The other day I was on the telephone with one of my daughters. We talked for a few minutes when suddenly she said, “Well Dad, I guess I had better go.”
I responded by saying, “Already? What is your hurry?”
She then said, “Dad-I can tell you are distracted.”
Uh-oh.
I could not argue. I was distracted. Charlotte and I had just arrived home after a trip to Arkansas. I was distracted the moment we walked into the house. I apologized and said that I would love to talk with her. She said, “Let’s talk some other time.”
I suspect many of us have experienced such conversations. However, sometimes the failure to be fully present with others is more than a momentary occurrence. Some people are just not emotionally present regardless of the circumstances. This is just the way they function. In other words, they live each day not really present in the moment they have right now.
What do we lose when we are not fully present?

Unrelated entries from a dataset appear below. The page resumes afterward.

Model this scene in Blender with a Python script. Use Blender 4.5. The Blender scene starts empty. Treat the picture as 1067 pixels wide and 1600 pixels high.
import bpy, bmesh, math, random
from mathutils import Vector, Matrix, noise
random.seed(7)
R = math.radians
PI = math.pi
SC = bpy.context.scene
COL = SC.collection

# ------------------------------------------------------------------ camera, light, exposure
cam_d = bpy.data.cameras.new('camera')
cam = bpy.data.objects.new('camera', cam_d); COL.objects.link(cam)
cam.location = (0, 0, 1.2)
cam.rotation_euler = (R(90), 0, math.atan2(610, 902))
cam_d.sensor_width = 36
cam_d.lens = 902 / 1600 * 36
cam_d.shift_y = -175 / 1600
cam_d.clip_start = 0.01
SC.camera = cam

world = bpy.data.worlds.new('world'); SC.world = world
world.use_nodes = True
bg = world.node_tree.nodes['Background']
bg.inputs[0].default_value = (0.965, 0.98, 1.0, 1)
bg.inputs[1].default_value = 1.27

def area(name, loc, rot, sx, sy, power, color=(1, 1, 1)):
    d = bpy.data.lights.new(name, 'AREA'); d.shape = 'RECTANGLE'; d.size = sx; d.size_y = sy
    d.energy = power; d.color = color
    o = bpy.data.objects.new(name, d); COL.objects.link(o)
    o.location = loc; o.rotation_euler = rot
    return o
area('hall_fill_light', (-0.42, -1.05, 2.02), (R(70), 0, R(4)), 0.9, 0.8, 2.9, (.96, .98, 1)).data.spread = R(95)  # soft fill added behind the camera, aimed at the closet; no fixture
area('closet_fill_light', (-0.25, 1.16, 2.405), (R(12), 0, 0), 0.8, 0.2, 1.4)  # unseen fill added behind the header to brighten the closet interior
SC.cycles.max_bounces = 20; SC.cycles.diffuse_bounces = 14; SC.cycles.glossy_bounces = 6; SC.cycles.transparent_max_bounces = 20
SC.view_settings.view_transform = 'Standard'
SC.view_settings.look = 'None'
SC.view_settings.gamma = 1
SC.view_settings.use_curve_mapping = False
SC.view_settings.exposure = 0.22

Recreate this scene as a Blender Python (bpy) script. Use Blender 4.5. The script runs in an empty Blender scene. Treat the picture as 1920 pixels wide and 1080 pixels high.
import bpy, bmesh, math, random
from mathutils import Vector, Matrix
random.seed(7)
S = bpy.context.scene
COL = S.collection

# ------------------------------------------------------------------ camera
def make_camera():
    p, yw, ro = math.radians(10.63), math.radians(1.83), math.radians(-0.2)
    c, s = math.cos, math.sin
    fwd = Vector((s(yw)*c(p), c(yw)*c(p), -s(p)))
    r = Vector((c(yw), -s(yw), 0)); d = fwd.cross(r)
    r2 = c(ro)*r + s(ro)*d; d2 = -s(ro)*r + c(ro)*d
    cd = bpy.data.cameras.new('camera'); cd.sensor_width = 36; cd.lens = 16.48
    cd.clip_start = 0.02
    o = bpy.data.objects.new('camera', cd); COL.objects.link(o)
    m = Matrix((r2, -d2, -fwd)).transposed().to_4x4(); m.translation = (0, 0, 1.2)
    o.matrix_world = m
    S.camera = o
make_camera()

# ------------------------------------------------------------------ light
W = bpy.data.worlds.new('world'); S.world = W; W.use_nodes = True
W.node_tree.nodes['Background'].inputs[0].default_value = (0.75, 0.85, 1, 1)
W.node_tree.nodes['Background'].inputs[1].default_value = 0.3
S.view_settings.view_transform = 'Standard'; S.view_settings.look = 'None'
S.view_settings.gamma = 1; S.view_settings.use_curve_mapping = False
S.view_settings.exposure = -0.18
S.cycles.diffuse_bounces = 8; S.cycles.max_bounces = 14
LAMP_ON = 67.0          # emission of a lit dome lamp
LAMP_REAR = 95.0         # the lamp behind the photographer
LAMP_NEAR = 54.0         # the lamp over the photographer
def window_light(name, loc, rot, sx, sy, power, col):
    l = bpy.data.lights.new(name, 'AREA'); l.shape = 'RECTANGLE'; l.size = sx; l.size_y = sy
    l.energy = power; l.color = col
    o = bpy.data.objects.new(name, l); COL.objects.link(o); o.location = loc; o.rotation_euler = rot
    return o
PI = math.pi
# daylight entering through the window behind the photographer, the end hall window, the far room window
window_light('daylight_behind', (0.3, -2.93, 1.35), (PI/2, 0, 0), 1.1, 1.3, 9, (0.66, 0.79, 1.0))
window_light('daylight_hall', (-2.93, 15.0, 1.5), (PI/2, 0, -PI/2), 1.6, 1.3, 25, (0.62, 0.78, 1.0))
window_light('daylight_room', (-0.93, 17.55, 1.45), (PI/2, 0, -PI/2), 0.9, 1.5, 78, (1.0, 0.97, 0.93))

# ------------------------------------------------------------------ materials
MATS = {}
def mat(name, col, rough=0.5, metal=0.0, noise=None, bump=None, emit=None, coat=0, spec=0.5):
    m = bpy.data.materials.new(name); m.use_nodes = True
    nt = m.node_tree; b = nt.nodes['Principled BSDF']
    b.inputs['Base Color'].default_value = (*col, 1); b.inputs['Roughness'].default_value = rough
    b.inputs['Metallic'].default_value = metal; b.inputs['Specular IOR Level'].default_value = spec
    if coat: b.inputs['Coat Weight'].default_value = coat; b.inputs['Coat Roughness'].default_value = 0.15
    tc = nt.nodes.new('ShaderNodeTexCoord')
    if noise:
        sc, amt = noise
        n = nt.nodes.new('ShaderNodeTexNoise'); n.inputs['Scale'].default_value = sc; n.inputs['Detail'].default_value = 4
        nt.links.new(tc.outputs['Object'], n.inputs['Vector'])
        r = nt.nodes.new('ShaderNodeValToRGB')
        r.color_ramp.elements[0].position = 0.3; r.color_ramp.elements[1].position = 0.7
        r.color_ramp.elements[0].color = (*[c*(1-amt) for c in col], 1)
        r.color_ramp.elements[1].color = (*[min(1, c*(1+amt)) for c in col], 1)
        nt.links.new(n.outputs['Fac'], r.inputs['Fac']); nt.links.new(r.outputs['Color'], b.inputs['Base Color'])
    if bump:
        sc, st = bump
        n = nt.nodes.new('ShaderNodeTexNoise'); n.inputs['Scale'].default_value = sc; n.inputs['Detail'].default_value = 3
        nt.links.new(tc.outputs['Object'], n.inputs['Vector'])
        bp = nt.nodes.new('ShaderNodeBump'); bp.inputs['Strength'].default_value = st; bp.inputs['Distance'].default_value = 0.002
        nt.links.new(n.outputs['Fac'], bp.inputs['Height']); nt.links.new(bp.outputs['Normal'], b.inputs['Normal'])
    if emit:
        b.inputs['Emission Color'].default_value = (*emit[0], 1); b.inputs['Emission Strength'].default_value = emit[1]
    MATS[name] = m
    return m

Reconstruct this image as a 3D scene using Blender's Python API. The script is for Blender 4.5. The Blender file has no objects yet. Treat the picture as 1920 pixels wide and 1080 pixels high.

1. We lose the opportunity to engage fully in the life we have right now. Far too often we are waiting for “real life” to finally happen. Consequently, we don’t give our full attention to our marriages, our children, our friends, or to our church. We stand by passively waiting for life to come to us.
2. We lose the opportunity to drink deeply of the life of Jesus. After all, in Christ, we really do have the capacity to experience a full life regardless of the circumstances. Yet, for many that capacity is never realized and experienced.
3. We lose the opportunity to fully connect with others. It may be tempting to hold back from relationships when you don’t believe you are really experiencing life. I have know people who moved into a city for a job or to do graduate work at a university. Some of these people neglected to connect with a congregation or with others because they thought they would be moving in a few years anyway. Yet, what rich life experiences they missed while waiting for “someday.”
Life is not the past, when things seemed so much better than now.
Life is not the future, what I am waiting for when everything finally comes together.
Life is what you have right now!
By the grace of God, we have all we need through Jesus to be fully present each day.
Jim, thank you so much for this very timely message. I am guilty as charged. There are times when I am on the phone trying to talk to my brother. I find myself dividing time between Joe and what ever is on the TV. I miss a good bit of what he is saying to me. And now that I am home bound (I can no longer drive) I find myself either mired down in the past or worrying about my future. This affects the way I relate to others. God bless you in your work.
How much of the not being fully present has to do with the refusal to listen to someone deemed to be beneath you, generally speaking? How many grandparents can tell you what their grandchildren are studying at university or grad school or do for a living? I never could get info from people like that. They just turned off the brain and immediately decided they could not understand it. That screams, “I don’t want to know” or “I don’t care.” Once the perceptions are created that people don’t want to listen to what you have to say, most people just get quiet and say nothing, even if the house or business is collapsing. The usual response is, “they know it all already.” I think the same can be said for church leadership.